Tom Bell Proposes a Kelo Amendment:

In an earlier post, I noted Congresswoman Nancy Pelosi's argument that if people don't like Kelo, they should propose a constitutional amendment.

Here's one, proposed by Tom Bell.

(I express no opinion on whether this would work or would be politically feasible.)

Good analysis and a good starting point. It doesn't quite work, though, because I don't see how the constitutionality of a taking can hinge on what the government does with it later. You also have the problem of what happens if the intended public use doesn't work out - the government is forbidden to sell the property, and the original owner may not want it back any longer, so it just sits there.

What if a private party gets the right to receive rents and profits from the land? Is that an "interest" in real property? (This seems like the right blog to ask that question.)

Are quasi-governmental entities an issue? Park authorities, transit authorities, parking authorities? If the government builds a football stadium, does it make sense to say that they can't privatize the parking lot? There seems to be a larger class of developments that would be mostly public but would have some private interests involved.

The more economically-minded side of me wonders if it would help to require that any interest to be transferred to a private party be subject to a public bidding process. This would eliminate some of the more egregious abuses.
7.12.2005 12:48pm
Juliean Galak (mail):
The parking lot issue is a good point - what about granting leasehold interests for less than the entire property? It seems that would violate the "any interest" provision of the amendment.

Under the proposed amendment, it would be permissible for a gov't to seize property to build, say, a courthouse. But if the court then leased a small part of the building to a private company that would sell drinks and snacks, it would seem to violate the amendment.

Similarly, if a gov't seized property to build an office building, and then built a building larger than they needed at that moment (perhaps with a view to future need), they couldn't lease out the "extra" space and thus generate some revenue.
7.12.2005 1:11pm
rbj (mail):
It would seem that the "any interest" phrase would preclude a football stadium (leased to a private organization such as the NY Giants) or just leasing out the parking lot. Of course the S.Ct. at times has been creative in its interpretation of various constitutional phrases. Coming up with the right turn of words here is tricky.

Still, this is an eminently more worthy subject for an amendment than flag-burning.
7.12.2005 1:30pm
Andrew Kvochick (mail):
They should just insert the words "for public use" after "nor shall private property be taken"...oh, wait.
7.12.2005 1:47pm
sonicfrog (mail) (www):
Can anyone point me to a resource that lists all the decisions made by a SC Justice, such as Clairence Thomas or Sandra Day O'Conner? If I get involved in a convo on Chief Justice replacement, I want to know the record of the person I favor or reject.

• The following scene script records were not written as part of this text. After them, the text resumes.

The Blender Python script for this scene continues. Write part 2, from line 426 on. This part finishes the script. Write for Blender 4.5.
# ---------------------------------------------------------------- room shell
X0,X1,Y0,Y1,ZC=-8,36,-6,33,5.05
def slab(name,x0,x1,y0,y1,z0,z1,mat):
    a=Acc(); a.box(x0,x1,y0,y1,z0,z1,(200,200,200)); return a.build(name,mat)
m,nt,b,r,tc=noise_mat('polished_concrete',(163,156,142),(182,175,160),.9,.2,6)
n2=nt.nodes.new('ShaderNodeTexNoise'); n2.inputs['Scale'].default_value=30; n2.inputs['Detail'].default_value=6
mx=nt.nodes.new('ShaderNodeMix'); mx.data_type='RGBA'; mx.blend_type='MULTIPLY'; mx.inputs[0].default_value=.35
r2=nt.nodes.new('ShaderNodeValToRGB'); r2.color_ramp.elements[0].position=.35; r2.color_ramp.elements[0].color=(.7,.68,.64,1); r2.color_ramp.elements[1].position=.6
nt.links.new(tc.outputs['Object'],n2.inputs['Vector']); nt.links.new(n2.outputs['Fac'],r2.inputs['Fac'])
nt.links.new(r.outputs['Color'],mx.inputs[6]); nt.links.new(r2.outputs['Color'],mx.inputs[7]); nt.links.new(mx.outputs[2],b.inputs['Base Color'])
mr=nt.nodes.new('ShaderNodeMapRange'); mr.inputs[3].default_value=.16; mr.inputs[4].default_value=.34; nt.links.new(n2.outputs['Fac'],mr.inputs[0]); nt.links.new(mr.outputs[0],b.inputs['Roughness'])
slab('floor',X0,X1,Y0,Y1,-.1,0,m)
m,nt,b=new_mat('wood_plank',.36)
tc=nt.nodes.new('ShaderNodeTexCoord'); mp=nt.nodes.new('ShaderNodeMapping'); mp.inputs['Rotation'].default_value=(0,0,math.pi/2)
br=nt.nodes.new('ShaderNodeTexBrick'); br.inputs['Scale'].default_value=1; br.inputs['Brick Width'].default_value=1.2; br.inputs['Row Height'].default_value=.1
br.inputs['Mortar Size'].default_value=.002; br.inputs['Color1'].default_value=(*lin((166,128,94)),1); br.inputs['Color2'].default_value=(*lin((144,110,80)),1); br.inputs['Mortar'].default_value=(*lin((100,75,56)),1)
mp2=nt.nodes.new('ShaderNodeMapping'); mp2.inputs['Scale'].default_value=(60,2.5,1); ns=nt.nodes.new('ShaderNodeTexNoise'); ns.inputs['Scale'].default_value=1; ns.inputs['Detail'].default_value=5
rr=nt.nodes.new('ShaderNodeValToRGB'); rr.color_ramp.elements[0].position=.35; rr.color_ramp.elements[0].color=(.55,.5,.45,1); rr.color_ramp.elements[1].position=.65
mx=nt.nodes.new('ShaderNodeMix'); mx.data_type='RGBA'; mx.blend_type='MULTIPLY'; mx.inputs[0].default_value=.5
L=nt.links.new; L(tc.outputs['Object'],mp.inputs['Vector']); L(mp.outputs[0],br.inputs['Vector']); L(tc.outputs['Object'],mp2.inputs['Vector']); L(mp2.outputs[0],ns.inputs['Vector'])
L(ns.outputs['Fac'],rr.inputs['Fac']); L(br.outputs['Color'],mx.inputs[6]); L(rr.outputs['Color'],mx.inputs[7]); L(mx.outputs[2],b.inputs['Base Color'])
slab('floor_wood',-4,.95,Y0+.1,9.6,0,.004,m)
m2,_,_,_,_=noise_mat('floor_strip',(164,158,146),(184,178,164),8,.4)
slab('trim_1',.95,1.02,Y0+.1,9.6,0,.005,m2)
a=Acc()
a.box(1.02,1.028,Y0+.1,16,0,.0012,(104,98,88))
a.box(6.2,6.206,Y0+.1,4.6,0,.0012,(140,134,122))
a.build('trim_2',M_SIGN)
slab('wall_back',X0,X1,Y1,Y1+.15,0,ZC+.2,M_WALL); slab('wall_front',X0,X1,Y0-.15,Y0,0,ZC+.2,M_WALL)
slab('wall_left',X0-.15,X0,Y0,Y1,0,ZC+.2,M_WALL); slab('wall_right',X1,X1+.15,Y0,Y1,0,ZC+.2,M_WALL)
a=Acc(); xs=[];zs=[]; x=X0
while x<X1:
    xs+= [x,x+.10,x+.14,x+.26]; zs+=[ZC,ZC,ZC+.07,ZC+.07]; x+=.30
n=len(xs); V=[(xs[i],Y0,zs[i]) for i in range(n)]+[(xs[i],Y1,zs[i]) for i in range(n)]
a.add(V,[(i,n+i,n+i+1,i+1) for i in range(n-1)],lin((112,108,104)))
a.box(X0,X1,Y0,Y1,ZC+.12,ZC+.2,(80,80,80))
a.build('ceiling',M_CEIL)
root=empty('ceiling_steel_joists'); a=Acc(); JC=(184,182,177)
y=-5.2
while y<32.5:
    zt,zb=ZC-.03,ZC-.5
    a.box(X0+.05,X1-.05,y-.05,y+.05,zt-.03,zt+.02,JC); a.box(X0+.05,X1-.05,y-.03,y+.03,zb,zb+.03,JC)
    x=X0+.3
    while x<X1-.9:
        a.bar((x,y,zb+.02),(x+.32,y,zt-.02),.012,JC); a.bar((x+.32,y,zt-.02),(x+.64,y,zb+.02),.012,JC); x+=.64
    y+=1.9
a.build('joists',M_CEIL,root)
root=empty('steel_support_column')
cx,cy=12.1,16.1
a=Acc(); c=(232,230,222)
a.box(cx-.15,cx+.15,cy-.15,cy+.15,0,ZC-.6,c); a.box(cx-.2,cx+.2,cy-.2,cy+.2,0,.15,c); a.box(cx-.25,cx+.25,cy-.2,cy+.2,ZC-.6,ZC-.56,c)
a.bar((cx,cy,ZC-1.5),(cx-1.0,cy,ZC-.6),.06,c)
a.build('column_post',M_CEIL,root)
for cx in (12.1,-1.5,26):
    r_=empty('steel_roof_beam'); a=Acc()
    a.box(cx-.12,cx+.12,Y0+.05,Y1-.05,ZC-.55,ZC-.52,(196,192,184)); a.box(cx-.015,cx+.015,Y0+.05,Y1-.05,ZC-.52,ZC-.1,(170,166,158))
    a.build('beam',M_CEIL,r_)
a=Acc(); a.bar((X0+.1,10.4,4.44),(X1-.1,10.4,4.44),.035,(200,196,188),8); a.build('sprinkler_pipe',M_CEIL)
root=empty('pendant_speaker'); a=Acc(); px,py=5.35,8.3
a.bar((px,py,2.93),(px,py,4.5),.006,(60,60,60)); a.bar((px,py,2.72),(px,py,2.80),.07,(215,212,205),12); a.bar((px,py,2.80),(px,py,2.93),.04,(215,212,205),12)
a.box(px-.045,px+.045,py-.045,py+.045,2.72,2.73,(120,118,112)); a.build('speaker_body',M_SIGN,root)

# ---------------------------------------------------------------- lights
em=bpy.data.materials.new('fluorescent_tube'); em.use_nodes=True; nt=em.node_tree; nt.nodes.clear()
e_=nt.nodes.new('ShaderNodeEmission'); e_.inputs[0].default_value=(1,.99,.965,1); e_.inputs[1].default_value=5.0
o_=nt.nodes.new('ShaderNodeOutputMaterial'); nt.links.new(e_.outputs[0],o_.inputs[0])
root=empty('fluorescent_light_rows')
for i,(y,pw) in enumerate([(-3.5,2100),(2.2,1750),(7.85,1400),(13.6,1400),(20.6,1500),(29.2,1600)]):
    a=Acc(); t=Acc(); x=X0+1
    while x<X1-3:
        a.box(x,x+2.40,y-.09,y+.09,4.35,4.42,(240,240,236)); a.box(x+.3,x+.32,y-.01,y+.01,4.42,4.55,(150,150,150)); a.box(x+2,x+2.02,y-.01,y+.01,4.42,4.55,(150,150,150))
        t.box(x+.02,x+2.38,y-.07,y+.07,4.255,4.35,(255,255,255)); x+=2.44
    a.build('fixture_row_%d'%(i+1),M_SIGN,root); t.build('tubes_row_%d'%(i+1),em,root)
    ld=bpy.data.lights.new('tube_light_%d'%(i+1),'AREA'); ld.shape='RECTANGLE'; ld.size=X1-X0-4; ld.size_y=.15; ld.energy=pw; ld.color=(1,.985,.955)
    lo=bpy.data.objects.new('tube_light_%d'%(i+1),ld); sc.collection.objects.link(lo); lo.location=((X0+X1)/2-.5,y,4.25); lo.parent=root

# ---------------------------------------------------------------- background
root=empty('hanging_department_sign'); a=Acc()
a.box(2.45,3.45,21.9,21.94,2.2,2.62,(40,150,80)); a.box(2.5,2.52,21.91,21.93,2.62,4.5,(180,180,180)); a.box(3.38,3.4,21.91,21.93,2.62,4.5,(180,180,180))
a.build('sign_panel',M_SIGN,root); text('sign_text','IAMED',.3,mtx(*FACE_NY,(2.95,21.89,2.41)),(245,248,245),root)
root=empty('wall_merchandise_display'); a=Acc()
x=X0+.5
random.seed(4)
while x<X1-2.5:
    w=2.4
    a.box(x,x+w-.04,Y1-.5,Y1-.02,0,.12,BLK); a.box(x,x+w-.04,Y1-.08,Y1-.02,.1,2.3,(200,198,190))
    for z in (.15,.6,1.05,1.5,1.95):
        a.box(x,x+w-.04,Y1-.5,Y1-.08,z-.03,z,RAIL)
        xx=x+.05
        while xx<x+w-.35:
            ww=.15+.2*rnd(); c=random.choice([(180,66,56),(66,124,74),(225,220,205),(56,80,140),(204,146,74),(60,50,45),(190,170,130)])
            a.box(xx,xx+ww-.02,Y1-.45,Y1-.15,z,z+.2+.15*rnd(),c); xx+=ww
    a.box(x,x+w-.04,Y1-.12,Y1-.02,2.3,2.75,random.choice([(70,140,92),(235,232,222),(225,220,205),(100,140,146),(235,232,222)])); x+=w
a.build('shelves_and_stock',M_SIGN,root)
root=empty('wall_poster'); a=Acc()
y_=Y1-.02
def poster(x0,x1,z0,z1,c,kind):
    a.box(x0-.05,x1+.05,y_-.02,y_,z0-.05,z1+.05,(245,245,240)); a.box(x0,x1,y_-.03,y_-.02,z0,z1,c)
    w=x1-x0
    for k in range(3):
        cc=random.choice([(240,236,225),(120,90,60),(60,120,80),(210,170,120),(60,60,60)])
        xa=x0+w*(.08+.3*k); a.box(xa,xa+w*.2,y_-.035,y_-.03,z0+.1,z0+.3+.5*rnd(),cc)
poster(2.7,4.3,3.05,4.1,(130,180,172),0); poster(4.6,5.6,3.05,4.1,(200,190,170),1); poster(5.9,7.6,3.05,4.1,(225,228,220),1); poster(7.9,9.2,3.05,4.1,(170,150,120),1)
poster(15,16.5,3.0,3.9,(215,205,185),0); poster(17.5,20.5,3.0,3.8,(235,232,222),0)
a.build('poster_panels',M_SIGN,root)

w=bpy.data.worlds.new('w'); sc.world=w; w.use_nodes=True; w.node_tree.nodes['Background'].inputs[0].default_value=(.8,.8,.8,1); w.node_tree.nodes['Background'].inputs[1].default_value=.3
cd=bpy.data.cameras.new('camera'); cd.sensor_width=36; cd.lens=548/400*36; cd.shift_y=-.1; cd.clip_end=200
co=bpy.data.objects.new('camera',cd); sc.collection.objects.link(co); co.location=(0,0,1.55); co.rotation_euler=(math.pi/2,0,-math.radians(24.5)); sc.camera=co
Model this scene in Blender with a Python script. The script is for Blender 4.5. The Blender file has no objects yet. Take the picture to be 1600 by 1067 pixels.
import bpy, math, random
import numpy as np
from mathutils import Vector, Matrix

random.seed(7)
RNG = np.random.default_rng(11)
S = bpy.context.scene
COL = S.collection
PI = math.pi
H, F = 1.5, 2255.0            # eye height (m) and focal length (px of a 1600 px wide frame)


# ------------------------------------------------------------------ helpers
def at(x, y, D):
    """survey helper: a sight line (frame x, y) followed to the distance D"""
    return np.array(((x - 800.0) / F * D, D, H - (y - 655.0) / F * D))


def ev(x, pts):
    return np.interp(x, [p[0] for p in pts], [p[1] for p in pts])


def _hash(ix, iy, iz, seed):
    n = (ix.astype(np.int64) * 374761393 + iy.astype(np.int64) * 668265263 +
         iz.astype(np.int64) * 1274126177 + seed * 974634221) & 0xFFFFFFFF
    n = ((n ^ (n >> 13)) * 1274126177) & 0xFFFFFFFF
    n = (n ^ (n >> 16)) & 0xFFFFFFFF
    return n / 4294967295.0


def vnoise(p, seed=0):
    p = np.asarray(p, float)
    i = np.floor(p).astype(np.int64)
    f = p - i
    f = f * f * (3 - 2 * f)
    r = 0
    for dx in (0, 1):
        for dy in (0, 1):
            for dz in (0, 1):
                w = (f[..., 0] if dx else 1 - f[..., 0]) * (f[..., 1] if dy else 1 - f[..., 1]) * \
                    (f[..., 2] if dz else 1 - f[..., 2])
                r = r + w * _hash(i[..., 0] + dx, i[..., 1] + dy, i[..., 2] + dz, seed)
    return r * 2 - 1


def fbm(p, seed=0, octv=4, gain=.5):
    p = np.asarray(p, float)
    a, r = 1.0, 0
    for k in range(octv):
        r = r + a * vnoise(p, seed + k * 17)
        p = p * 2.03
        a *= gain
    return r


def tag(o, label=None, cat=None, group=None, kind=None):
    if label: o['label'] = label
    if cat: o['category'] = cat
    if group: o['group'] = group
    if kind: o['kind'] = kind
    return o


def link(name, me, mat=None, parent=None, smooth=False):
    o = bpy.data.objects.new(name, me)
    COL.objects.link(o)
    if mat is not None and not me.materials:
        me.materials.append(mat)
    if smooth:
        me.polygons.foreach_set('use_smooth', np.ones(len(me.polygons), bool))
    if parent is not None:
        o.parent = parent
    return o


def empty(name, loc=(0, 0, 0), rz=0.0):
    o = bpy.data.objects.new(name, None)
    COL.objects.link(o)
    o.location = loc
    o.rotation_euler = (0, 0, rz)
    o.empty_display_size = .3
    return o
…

PS. God I love this blog, and I have linked it to mine. Thank you Eugene. In my next life, or the one after that, I WILL be a lawyer!
7.12.2005 2:06pm
MP (mail) (www):
It appears that one source of distraction in this debate is the fact that a private entity is involved in the taking. Is that really a primary factor in defining "public use"? Even Thomas's dissent referred to the Mill Acts, in which private actors were the receivers of the property being taken. What about private toll roads? Is the simple fact that they are owned and operated by a private entity the determining factor in saying that they are eligible to use ED? Doesn't this leave us preferencing government run facilities, simply because if they weren't government run, they wouldn't be built?

Instead of focusing on the entities involved in an ED taking, the focus should be on the word Use. Essentially, and ED taking should result in having the property be allocated specifically for the Use by the general public. This means either the government must own and manage the property (government being inherently public), or the property must be deeded in such a way that it is clear that the general public's use of the property is the primary influence on how it is developed. This pretty clearly excludes private residences and corporate office spaces, but does not exclude malls and gas stations. Like it or not however, retail establishments are clearly public use. If you try to excise private entities from public use, you might as well eliminate ED altogether.
7.12.2005 2:58pm
MP (mail) (www):
are eligible to use ED

Sorry...are not eligible to use ED
7.12.2005 2:59pm
Hattio (mail):
Just a quick point. The article by Tom Bell that is linked to claims that Kelo violates "...the plain meaning of the Fifth Amendment." I've heard many others say this.
However, if you look at the Fifth Amendment, it says absolutely nothing about takings which are not for a public use. It merely says that takings which are for a public use have to be justly compensated. Don't get me wrong, I'm not arguing that Kelo doesn't violate original intent (though, I'm not sure it does). However, original intent and plain meaning are not the same thing, and Kelo clearly does not violate the plain meaning. Can we let it rest.
7.12.2005 10:27pm
markm (mail):
How about attacking Kelo from a different direction, namely the claim that increased tax revenue is a "public benefit"? This implies that the function of citizens is to serve their government, while this country was founded on the premise that it should be the other way around.